Durante conversaciones con mi estimado amigo Raúl Tamez, quien además es uno de los más destacados directores de danza contemporánea a nivel mundial, tuve el privilegio de recibir su perspectiva acerca de la novena sinfonía de Ludwig van Beethoven. Según él, y algunos teóricos de esta obra maestra, el compositor alemán buscaba explicar la travesía de la vida humana con su preciosa sinfonía. Esta visión está en total sintonía con las propias palabras del músico, quien afirmaba que el propósito de nuestra existencia es acercarnos a la divinidad en la medida de nuestras posibilidades y luego compartir su energía con toda la humanidad.
De alguna manera, podría decirse que la novena sinfonía de Beethoven es una de las obras de arte más vastas, complejas y profundas que la humanidad ha producido. Su belleza se expande y penetra en nuestro ser a medida que nuestra sensibilidad artística se desarrolla. Así, la mayoría de artistas que de hecho ya consideramos muy destacados han logrado plasmar y representar en su arte pequeños fragmentos de la belleza y complejidad de la vida. Las epopeyas, sin duda, son un ejemplo de ello. Estas obras nos han regalado fragmentos de la vida que han emocionado profundamente a la humanidad, desde la maravillosa Ilíada de Homero hasta el ahora tan debatido Cantar de mio Cid.

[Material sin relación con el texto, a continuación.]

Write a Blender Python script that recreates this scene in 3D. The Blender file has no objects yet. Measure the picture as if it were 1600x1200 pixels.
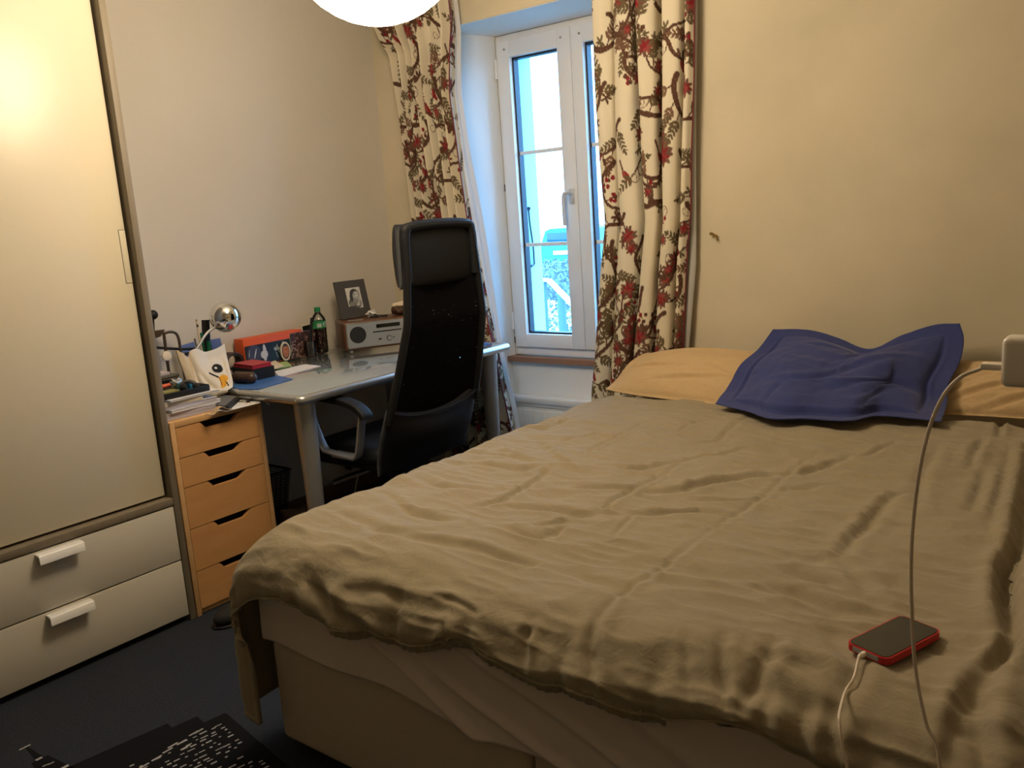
import bpy, bmesh, math, random
import numpy as np
from mathutils import Vector, Matrix
random.seed(7)
RNG = np.random.default_rng(11)
C = bpy.context.scene.collection
sc = bpy.context.scene

# ------------------------------------------------------------------ camera
F = 1340.7
YAW, PITCH, ROLL = -0.66578, 0.19371, 0.068132
H = 1.3
def cam_axes():
    cy, sy, cp, sp = math.cos(YAW), math.sin(YAW), math.cos(PITCH), math.sin(PITCH)
    f = np.array([sy*cp, cy*cp, -sp]); r = np.array([cy, -sy, 0.]); d = np.cross(f, r)
    cr, sr = math.cos(ROLL), math.sin(ROLL)
    return cr*r+sr*d, -sr*r+cr*d, f
AR, AD, AF = cam_axes()
def ray(x, y): return (x-800)/F*AR+(y-600)/F*AD+AF
def PZ(x, y, z):
    d = ray(x, y); t = (z-H)/d[2]; return Vector((t*d[0], t*d[1], z))
def PX(x, y, X):
    d = ray(x, y); t = X/d[0]; return Vector((X, t*d[1], H+t*d[2]))
def PY(x, y, Y):
    d = ray(x, y); t = Y/d[1]; return Vector((t*d[0], Y, H+t*d[2]))
cd = bpy.data.cameras.new('camera'); cam = bpy.data.objects.new('camera', cd); C.objects.link(cam)
cd.sensor_width = 36; cd.lens = F/1600*36; cd.clip_start = 0.02; cd.clip_end = 300
cam.matrix_world = Matrix(((AR[0], -AD[0], -AF[0], 0), (AR[1], -AD[1], -AF[1], 0), (AR[2], -AD[2], -AF[2], H), (0, 0, 0, 1)))
sc.camera = cam

# ------------------------------------------------------------------ materials
def mat(name, col, rough=0.6, metal=0.0, bump=None, var=None, spec=0.5, **kw):
    m = bpy.data.materials.new(name); m.use_nodes = True
    nt = m.node_tree; b = nt.nodes['Principled BSDF']
    b.inputs['Base Color'].default_value = (*col, 1)
    b.inputs['Roughness'].default_value = rough
    b.inputs['Metallic'].default_value = metal
    b.inputs['Specular IOR Level'].default_value = spec
    for k, v in kw.items(): b.inputs[k.replace('_', ' ')].default_value = v
    tc = nt.nodes.new('ShaderNodeTexCoord')
    if var:   # (scale, other colour, contrast)
        n = nt.nodes.new('ShaderNodeTexNoise'); n.inputs['Scale'].default_value = var[0]; n.inputs['Detail'].default_value = 6
        if len(var) > 3:
            mp = nt.nodes.new('ShaderNodeMapping'); mp.inputs['Scale'].default_value = var[3]
            nt.links.new(tc.outputs['Object'], mp.inputs['Vector']); nt.links.new(mp.outputs[0], n.inputs['Vector'])
        else: nt.links.new(tc.outputs['Object'], n.inputs['Vector'])
        r = nt.nodes.new('ShaderNodeValToRGB'); c = var[2]
        r.color_ramp.elements[0].position = 0.5-c; r.color_ramp.elements[1].position = 0.5+c
        r.color_ramp.elements[0].color = (*col, 1); r.color_ramp.elements[1].color = (*var[1], 1)
        nt.links.new(n.outputs['Fac'], r.inputs['Fac']); nt.links.new(r.outputs['Color'], b.inputs['Base Color'])
    if bump:  # (scale, strength, distance[, mapping])
        n = nt.nodes.new('ShaderNodeTexNoise'); n.inputs['Scale'].default_value = bump[0]; n.inputs['Detail'].default_value = 4
        if len(bump) > 3:
            mp = nt.nodes.new('ShaderNodeMapping'); mp.inputs['Scale'].default_value = bump[3]
            nt.links.new(tc.outputs['Object'], mp.inputs['Vector']); nt.links.new(mp.outputs[0], n.inputs['Vector'])
        else: nt.links.new(tc.outputs['Object'], n.inputs['Vector'])
        bp = nt.nodes.new('ShaderNodeBump'); bp.inputs['Strength'].default_value = bump[1]; bp.inputs['Distance'].default_value = bump[2]
        nt.links.new(n.outputs['Fac'], bp.inputs['Height']); nt.links.new(bp.outputs[0], b.inputs['Normal'])
    return m
def attr_mat(name, rough=0.8, spec=0.3, bump=None):
    m = mat(name, (1, 1, 1), rough, spec=spec, bump=bump); nt = m.node_tree
    a = nt.nodes.new('ShaderNodeAttribute'); a.attribute_name = 'Col'
    nt.links.new(a.outputs['Color'], nt.nodes['Principled BSDF'].inputs['Base Color']); return m
def emit(name, col, s):
    m = bpy.data.materials.new(name); m.use_nodes = True; b = m.node_tree.nodes['Principled BSDF']
    b.inputs['Base Color'].default_value = (*[min(1, c) for c in col], 1)
    b.inputs['Emission Color'].default_value = (*col, 1); b.inputs['Emission Strength'].default_value = s; return m
def thin_glass(name, tint=(1, 1, 1), refl=0.1, rough=0.0):
    m = bpy.data.materials.new(name); m.use_nodes = True; nt = m.node_tree; nt.nodes.clear()
    o = nt.nodes.new('ShaderNodeOutputMaterial'); mx = nt.nodes.new('ShaderNodeMixShader'); t = nt.nodes.new('ShaderNodeBsdfTransparent')
    g = nt.nodes.new('ShaderNodeBsdfGlossy'); g.inputs['Roughness'].default_value = rough; t.inputs['Color'].default_value = (*tint, 1)
    lw = nt.nodes.new('ShaderNodeLayerWeight'); lw.inputs['Blend'].default_value = refl
    nt.links.new(lw.outputs['Fresnel'], mx.inputs['Fac']); nt.links.new(t.outputs[0], mx.inputs[1]); nt.links.new(g.outputs[0], mx.inputs[2])
    nt.links.new(mx.outputs[0], o.inputs['Surface']); return m
def cloth_mat(name, col, col2, trans=0.0):
    """woven linen: fine thread bump in two directions and slubby colour variation"""
    m = mat(name, col, 0.9, var=(60, col2, 0.35, (1, 6, 1)), spec=0.15); nt = m.node_tree; b = nt.nodes['Principled BSDF']
    b.inputs['Sheen Weight'].default_value = 0.15; b.inputs['Sheen Roughness'].default_value = 0.5
    tc = nt.nodes['Texture Coordinate']; last = None
    hs = []
    for s in ((900, 40, 200), (40, 900, 200)):
        mp = nt.nodes.new('ShaderNodeMapping'); mp.inputs['Scale'].default_value = s
        n = nt.nodes.new('ShaderNodeTexNoise'); n.inputs['Scale'].default_value = 1; n.inputs['Detail'].default_value = 2
        nt.links.new(tc.outputs['Object'], mp.inputs['Vector']); nt.links.new(mp.outputs[0], n.inputs['Vector']); hs.append(n)
    n3 = nt.nodes.new('ShaderNodeTexNoise'); n3.inputs['Scale'].default_value = 28; n3.inputs['Detail'].default_value = 5
    n3.inputs['Distortion'].default_value = 1.2
    nt.links.new(tc.outputs['Object'], n3.inputs['Vector'])
    a = nt.nodes.new('ShaderNodeMath'); a.operation = 'ADD'; nt.links.new(hs[0].outputs['Fac'], a.inputs[0]); nt.links.new(hs[1].outputs['Fac'], a.inputs[1])
    b1 = nt.nodes.new('ShaderNodeBump'); b1.inputs['Strength'].default_value = 0.35; b1.inputs['Distance'].default_value = 0.0006
    b2 = nt.nodes.new('ShaderNodeBump'); b2.inputs['Strength'].default_value = 0.6; b2.inputs['Distance'].default_value = 0.004
    nt.links.new(a.outputs[0], b1.inputs['Height']); nt.links.new(n3.outputs['Fac'], b2.inputs['Height'])
    nt.links.new(b1.outputs[0], b2.inputs['Normal']); nt.links.new(b2.outputs[0], b.inputs['Normal'])
    return m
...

En la actualidad, los medios masivos, como la industria del cine, la televisión, los videojuegos, entre otros, han tomado estos relatos y, de manera desafortunada en la mayoría de las ocasiones, los han ajustado, deformado e incluso destruido con el objetivo de emocionar, conmover y conectar con un público general. Sin embargo, en ocasiones surge una pieza contemporánea que logra destacarse: una pieza que no solo está creada con la misma pasión de los grandes artistas que nos han conmovido a lo largo de la historia, sino que además posee seriedad, profesionalismo y la intención de transmitirnos esos pequeños fragmentos de la vida que aún nos emocionan, como si nosotros mismos fuéramos los protagonistas de un gran viaje épico.
Indudablemente, The Legend of Zelda es una de esas hermosas piezas contemporáneas que no sólo logra sobresalir, sino que también eleva el medio del videojuego a nuevas alturas y, sin temor a exagerar, se sitúa a la vanguardia en la defensa de ese ámbito como forma de arte.
¿Mi reseña sobre la última entrega, The Legend of Zelda: Tears of the Kingdom? Basta con ver el avance para experimentar un despertar interior que nos saca del letargo y nos habla directamente, cuando la princesa Zelda pronuncia la frase: “¡Link!, tú eres nuestra última esperanza”, acompañada de una sinfonía digna de ser escuchada en cualquier recinto del mundo y que provoca que las lágrimas broten, como las que me afloraron cuando escuchaba la liberación que nos ofrece la novena sinfonía, o cuando leía de las batallas del Cid en su avance.
Lo más destacado de todo esto es que los creadores del juego se dirigen directamente a quien tiene el control en sus manos: tú eres el héroe y la salvación no sólo de esa magnífica historia épica creada por Nintendo, sino también de tu propia narrativa de lucha.
Este título rompe las barreras de la cuarta pared y desafía al jugador a enfrentarse consigo mismo con el fin de convertirse en un gran héroe triunfante cuyo premio es una vida que merezca la pena de ser vivida. Así, el juego logra alcanzar su grandioso y último objetivo: el despertar del héroe.